It was just after the beginning of my second year of college and lacrosse off-season training was getting into full swing. I had played lacrosse ever since moving to Virginia in the sixth grade and started playing year round starting in eighth grade. It became who I was, how I was known, my claim to fame — if you will. Through high school I began to be downloadrecruited and decided on playing division three at a small in-state school. I played through my freshman year and began the fall of my sophomore year but something was different.

Cause: In the previous months before returning to
school, I was having the most incredible summer, my first summer of college. I was able to find a summer job and earn a steady income. I found that I enjoyed earning as it enabled me to do the things I wanted to do. I worked hard so I was able to play hard.

I had the privilege of traveling domestically and internationally, from music and art festivals to exploring Mayan ruins through the jungle and deep in the waters scuba diving off the coast of Belize. I was able to see more of the world, especially the outdoors, more than ever before. These experiences I am so grateful to have had really put what really mattered in my life into perspective by exposing me to more of the real world.

Effects: As I returned to school and lacrosse for my sophomore year something was different. I found myself not enjoying playing nearly as much as I had ever before. It took up all of my time outside of the classroom, I realized it had completely consumed me. I started to question what was I really getting out of it? Where would division three lacrosse really get me in the bigger picture? I realized I could use all the time spent on lacrosse and excel in a variety of other areas.

Decision & Pay-Off: As fall ball continued the fun was no longer in it. I decided to stop playing lacrosse the middle of the fall that year. This was a big decision for myself as lacrosse had been my life and dictated who I was for as long as I can remember. I finally was aware enough to challenge the belief that I was more than just a college lacrosse player. That I was just as capable of success in a variety of other areas. That there really was more to me than just lacrosse.

By being vulnerable and choosing a different path, the path I discovered within myself, I gained a sense of new found confidence in myself and of my knowledge. My creativity blossomed even more as I was able to further my small business and bring in more profits. My studies became more rigorous and my grades improved dramatically as I made the Dean’s list. I would make the same decision again as I was able to take control of my time more than ever before and open myself up and excel in new frontiers.
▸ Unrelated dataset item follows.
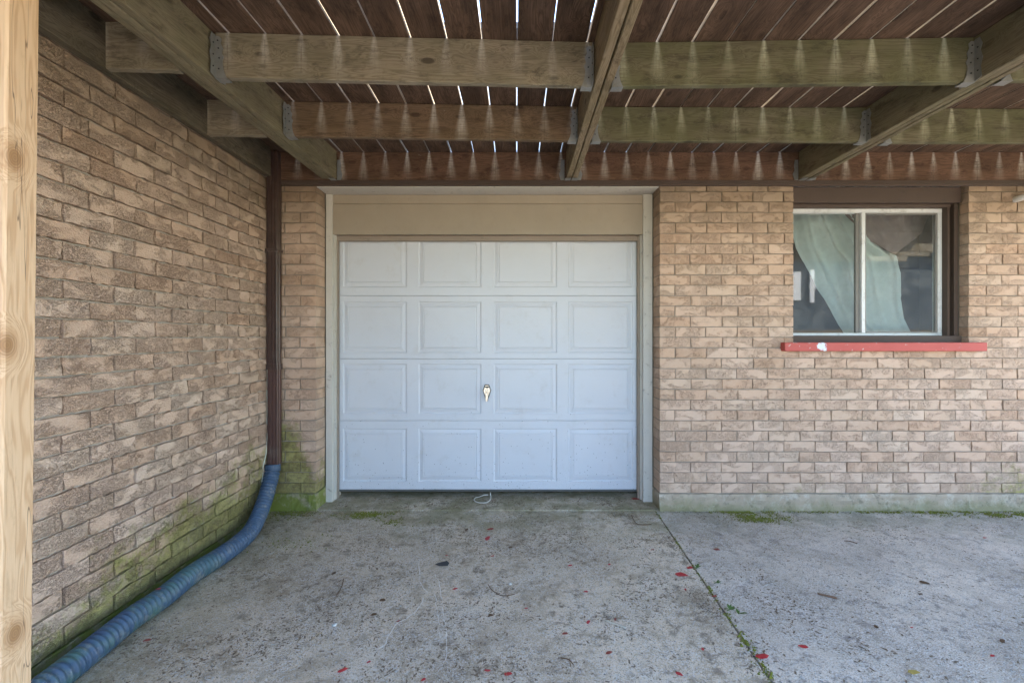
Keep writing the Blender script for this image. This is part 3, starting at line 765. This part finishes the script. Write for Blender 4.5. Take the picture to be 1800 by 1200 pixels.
def hanger(x, y, s):
    led = abs(s) == 2; s = 1 if s > 0 else -1
    mb = MB()
    z0, z1 = DB-.003, DT-.02
    if led:   # the beam's hanger on the ledger: twisted tabs beside the beam end
        pts = [(0, z0), (s*.032, z0), (s*.045, z0+.05), (s*.030, z0+.085), (s*.036, z0+.12), (s*.026, z0+.17), (0, z0+.17)]
        mb.poly_prism([(x+a, z) for a, z in pts], 'y', 3.853, 3.857)
        mb.box(x-(.050 if s > 0 else 0), x+(.050 if s < 0 else 0), y-.03, 3.852, z0-.006, z0-.0035)
    else:
        # side plate lying on the joist's front face, wavy edge
        pts = [(0, z0), (s*.058, z0), (s*.046, z0+.028), (s*.040, z0+.055), (s*.038, z0+.085), (s*.045, z0+.105), (s*.034, z0+.125), (s*.040, z0+.15), (s*.028, z0+.175), (s*.032, z0+.20), (s*.018, z0+.213), (0, z0+.213)]
        mb.poly_prism([(x+a, z) for a, z in pts], 'y', y-.0035, y-.0005)
        mb.poly_prism([(x+a, z) for a, z in pts], 'y', y+.0405, y+.0435)
        mb.box(min(x, x+s*.06), max(x, x+s*.06), y-.004, y+.044, z0-.0025, z0+.0)
        # flanges on the beam face
        yy = [(y-.040, z0+.01), (y-.0035, z0-.0), (y-.0035, z1), (y-.030, z1), (y-.044, z1-.04), (y-.034, z1-.07), (y-.046, z1-.11), (y-.034, z1-.15)]
        mb.poly_prism(yy, 'x', x-s*.0005, x+s*.0025)
        yy = [(2*y+.04-a, z) for a, z in yy]; mb.poly_prism(yy, 'x', x-s*.0005, x+s*.0025)
    h = mb.build('joist_hanger', M['galv'], dk)
    nb = MB()
    if not led:
        for (a, z) in ((.020, z0+.045), (.022, z0+.10), (.018, z0+.15), (.014, z0+.19)):
            nb.tube([(x+s*a, y-.0035, z), (x+s*a, y-.006, z)], .0038, 8)
        for z in (z0+.05, z0+.11, z0+.17):
            nb.tube([(x+s*.002, y-.022, z), (x+s*.005, y-.022, z)], .0038, 8)
        stuff(nb.build('nail_heads', M['dark'], h))
for a in HJ: hanger(*a)
# post
def build_post():
    m = wood_material('fresh_post', (.50, .295, .15), (.70, .475, .285), 0, 0, .6, 1, blotch=.0, grain=.6, knotcol=(.30, .16, .07), specific=kn)
    h = 2.815; w = .089
    v = []; f = []; b = .006; seg = 10
    prof = [(-w/2+b, -w/2), (w/2-b, -w/2), (w/2, -w/2+b), (w/2, w/2-b), (w/2-b, w/2), (-w/2+b, w/2), (-w/2, w/2-b), (-w/2, -w/2+b)]
    for i in range(seg+1):
        for (a, c) in prof: v.append((h*i/seg, a, c))
    for i in range(seg):
        for k in range(8): f.append((i*8+k, i*8+(k+1) % 8, (i+1)*8+(k+1) % 8, (i+1)*8+k))
    f.append(tuple(range(8))); f.append(tuple(seg*8+k for k in reversed(range(8))))
    mb = MB(); mb.v = v; mb.f = f
    o = mb.build('wooden_post', m)
    # local x -> up, local z -> +X (inner face), local y -> -Y
    o.matrix_world = Matrix(((0.0115, 0, 1, -1.4945), (0, -1, 0, 1.315), (1, 0, -.0115, 0), (0, 0, 0, 1)))
    return o
post = build_post()
tag(post, 'fresh pale timber post with knots standing at the left edge of the photo', 'post')

# ------------------------------------------------------------------ downspout, cable, hose
ds = thing('downspout', 'dark brown ribbed downspout in the corner between the two brick walls', 'downspout')
def spout(name, z0, z1, x0, x1, y0, y1, mat, ribs=3):
    w = x1-x0; pts = [(x0, y1), (x0, y0+.004)]
    for i in range(ribs):
        c = x0+w*(i+.5)/ribs; s = w/ribs*.5
        pts += [(c-s*.75, y0), (c-s*.45, y0), (c-s*.25, y0+.007), (c+s*.25, y0+.007), (c+s*.45, y0), (c+s*.75, y0)]
    pts += [(x1, y0+.004), (x1, (y0+y1)/2-.006), (x1-.006, (y0+y1)/2), (x1, (y0+y1)/2+.006), (x1, y1)]
    return MB().poly_prism(pts, 'z', z0, z1).build(name, mat, ds)
spout('upper_pipe', 1.235, 3.04, -2.086, -1.998, 3.795, 3.868, M['spout'])
spout('lower_pipe', .40, 1.27, -2.082, -1.996, 3.799, 3.864, M['spout_low'])
spout('collar', 1.215, 1.262, -2.090, -1.992, 3.789, 3.872, M['spout'])
for z in (.62, 2.2):
    MB().box(-2.092, -1.988, 3.786, 3.874, z, z+.022).build('strap', M['spout'], ds, bevel=.002) if z > 2 else None
cp = [(-2.094, 3.82+.006*math.sin(i*1.3), 1.24-i*.05) for i in range(14)]+[(-2.085, 3.79, .52), (-2.094, 3.76, .42), (-2.092, 3.74, .30), (-2.09, 3.72, .18)]
tag(MB().tube(cp, .0045, 8).build('cable', M['cable'], smooth=True), 'thin cream cable running down the wall beside the downspout', 'cable')

def catmull(P, step):
    P = [Vector(p) for p in P]; out = []
    for i in range(len(P)-1):
        p0 = P[max(i-1, 0)]; p1 = P[i]; p2 = P[i+1]; p3 = P[min(i+2, len(P)-1)]
        n = max(2, int((p2-p1).length/step))
        for k in range(n):
            t = k/n
            out.append(.5*((2*p1)+(-p0+p2)*t+(2*p0-5*p1+4*p2-p3)*t*t+(-p0+3*p1-3*p2+p3)*t**3))
    out.append(P[-1]); return out
hp = [(-2.042, 3.815, .42), (-2.040, 3.805, .37), (-2.030, 3.75, .30), (-2.000, 3.60, .175), (-1.965, 3.42, .085), (-1.935, 3.25, .062), (-1.928, 3.0, .060), (-1.952, 2.74, .062), (-1.942, 2.50, .060), (-1.950, 2.30, .063), (-1.936, 2.05, .060), (-1.925, 1.8, .060), (-1.93, 1.4, .060), (-1.97, .8, .060), (-1.98, .2, .060)]
cl = catmull(hp, .0036)
rad = []; s_ = 0; fine = []
prev = cl[0]
for p in cl:
    s_ += (p-prev).length; prev = p
    ph = (s_/.030) % 1.0
    r_ = .0485+.0105*max(0, min(1, 2.6*math.cos((ph-.5)*math.pi*2)*.5+.60))
    if s_ < .05: r_ = .0595
    rad.append(r_)
tag(MB().tube(cl, rad, 28).build('drain_hose', M['hose'], smooth=True), 'blue corrugated drain hose from the downspout along the left wall', 'hose')

# white vent pipe at the far right
pp = catmull([(4.275, 3.92, 2.665), (4.285, 3.86, 2.668), (4.33, 3.80, 2.69), (4.42, 3.76, 2.715), (4.60, 3.74, 2.735), (4.9, 3.74, 2.75)], .02)
tag(MB().tube(pp, .027, 16).build('vent_pipe', M['pipe'], smooth=True), 'white plastic pipe leaving the brick wall at the top right corner', 'pipe')

# ------------------------------------------------------------------ litter on the concrete
def flake(name, px, py, size, mat, label, cat, group=None, aspect=.5, ang=None, z=0.003, on=None, seed=None):
    rg = random.Random(seed if seed is not None else int(px*13+py))
    x, y = G(px, py); n = rg.choice((6, 7, 8)); ang = rg.uniform(0, 3.14) if ang is None else R(ang)
    pts = []
    for k in range(n):
        a = 2*math.pi*k/n+rg.uniform(-.25, .25); r = .5*size*rg.uniform(.7, 1.1)
        u, v = r*math.cos(a), r*math.sin(a)*aspect
        pts.append((u*math.cos(ang)-v*math.sin(ang), u*math.sin(ang)+v*math.cos(ang)))
    vs = []
    for (zz) in (0, .0016):
        for (u, v) in pts: vs.append((u, v, zz+.10*size*abs(math.sin(u/size*3+1))+rg.uniform(0, .002)))
    f = [tuple(range(n))[::-1], tuple(range(n, 2*n))]+[(i, (i+1) % n, n+(i+1) % n, n+i) for i in range(n)]
    mb = MB(); mb.v = vs; mb.f = f
    o = mb.build(name, mat, loc=(x, y, z) if on is None else on)
    tag(o, label, cat, group); return o
RG = 'red paint flakes scattered on the concrete'
chips = [
 (857, 948, .075, 80, 0, 'largest bright red paint flake in front of the garage door, lying lengthwise'),
 (862, 931, .060, 10, 1, 'dull red paint flake between the garage door and the larger bright flake'),
 (785, 977, .022, 0, 0, 'tiny red flake just behind the black scrap'),
 (866, 978, .026, 20, 0, 'tiny red flake straight in front of the large upright flake'),
 (800, 1036, .032, 10, 0, 'small red flake in front and right of the black scrap'),
 (1002, 995, .034, 15, 0, 'red flake lying midway between black scrap and the slab joint'),
 (1071, 993, .028, 0, 0, 'thin red flake left of the joint, level with the black scrap'),
 (1030, 1041, .034, -10, 0, 'red flake on bare concrete behind the pale splinter'),
 (925, 1070, .022, 0, 0, 'tiny red speck between the small white stone and the dried curled leaf'),
 (1034, 1095, .034, 60, 0, 'round red flake just left of the pale splinter'),
 (1082, 1090, .026, 80, 1, 'dull red flake touching the upper end of the pale splinter'),
 (993, 1115, .040, 10, 1, 'dull red flake left and in front of the pale splinter'),
 (1070, 1149, .040, 20, 1, 'dark red crumpled flake in front of the pale splinter'),
 (700, 1093, .022, 20, 1, 'small dull red flake on the pale mineral streak'),
 (648, 1165, .028, 30, 0, 'small bright red flake near the front, left of the streaks'),
 (602, 1180, .044, 25, 0, 'narrow red flake nearest the front on the left'),
 (857, 1180, .030, -15, 0, 'small red flake at the front edge below the door handle'),
 (893, 1186, .040, 0, 0, 'broad red flake at the front edge in the middle'),
 (744, 1196, .026, 40, 0, 'red flake cut by the bottom edge left of the middle'),
 (1198, 1012, .085, -20, 0, 'long curved bright red flake lying left of the slab joint'),
 (1213, 999, .050, 0, 0, 'red flake touching the slab joint beside the small weed'),
 (1205, 1037, .024, 90, 0, 'small upright red flake left of the joint below the long one'),
 (1256, 1049, .036, 0, 1, 'dull red flake lying in the slab joint'),
 (1340, 1156, .075, 0, 0, 'large straight-edged red strip lying across the slab joint at the front'),
 (1412, 1138, .045, -25, 0, 'red flake on the pale slab right of the joint'),
 (1235, 1142, .026, 80, 0, 'small red flake left of the big straight-edged strip'),
 (1194, 1186, .034, -50, 0, 'red flake near the front edge left of the joint'),
 (1745, 1154, .026, 0, 0, 'small orange-red flake at the front right of the pale slab'),
 (1603, 1104, .016, 0, 0, 'tiny red speck on the pale slab behind the yellow leaf'),
 (1731, 946, .030, 0, 0, 'faint red flake near the wall at the far right'),
 (1147, 967, .026, 0, 1, 'dull red flake close to the joint near the garage door'),
 (1260, 967, .050, -30, 1, 'pinkish red flake just right of the joint near the wall'),
 (1117, 879, .080, -40, 1, 'red flake leaning in the right corner of the garage threshold'),
 (258, 1127, .040, 20, 1, 'muddy red flake beside the blue hose'),
]
for (px, py, s, a, dull, lab) in chips:
    flake('paint_flake', px, py, s, M['redchip_dull'] if dull else M['redchip'], lab, 'paint flake', RG, .55, a, z=.008 if py < 890 else .003)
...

I decided I wanted more in life and was determined to obtain it. I realized my current lifestyle was not fulfilling enough. I wished to pursue studies in entrepreneurship while being in an active and conscious environment. I was on a mission that included goals in many different areas. I cannot say that I have accomplished every single one just yet, but I’ve come pretty damn close. Moving out to Boulder has allowed me to live the lifestyle I’ve dreamed of and I couldn’t be happier.


6 thoughts on “Refresh

  1. Hey Drew,
    I really admire you giving something up that was such a huge part of your life. Many people stick with something they don’t like just because they are afraid of change and the unknown (myself included). But I totally agree with you when you talked about how gratifying earning an income is. Something about being about to pay for a music festival or your rent or whatever it is makes the experience seem so much better!


  2. Hi Drew!
    I’m so glad to hear that you would make all the same decisions you’ve made, all over again. Your travels seemed like an amazing experience also! I’ve never been to Belize, but its up there on my list. Thats also really cool you got to see the Mayan ruins too, I love seeing historical architecture. I agree that traveling and seeing the world really can change a persons outlook and perspective. Congratulations on making the dean’s list! Thats a huge accomplishment.


  3. Drew,

    First off, congratulations, it’s never easy to make a huge decision like that. I’m so happy that you haven’t regretted it for a minutes and haven’t looked back. Also I definitely understand the joys of earning your own money. Nothing beats the feeling of being able to reward yourself after a long work week with the money you’ve made!


  4. Hey Drew,
    So glad that you were happy with you decision! It’s always a good feeling when you take a risk and it ends up being for the best. Its awesome that you were able to recognize that your life wasn’t going in the direction you wanted it to go in, so you decided to do something to improve it. I think it’s awesome that you set a goal for yourself that you were determined to accomplish and you did!


  5. Drew,
    I really enjoyed reading this post and I was able to connect to it in several ways. I know how it feels to become tired of a sport. It is great to hear that you were able to be honest with yourself and honest with what you wanted out of your college experience. This is a very vulnerable feeling and it sounds like it has paid off thus far. It is awesome you are spending time with music and art, and I hope you still find time to play some lacrosse recreationally. My best friend still pays and it is one of my favorite sports to watch. Cheers!


  6. Drew,
    I understand your realization after coming back from summer in your sophomore year. I enjoy traveling often and to new places as well. That is part of the reason I chose to come to CU, to see a new part of America I hadn’t explored much before. Even sometimes in Boulder I wish I could get up and travel somewhere new, and hope to do so after graduation. Traveling and new experiences can really help put your life in perspective and help you discover new interests!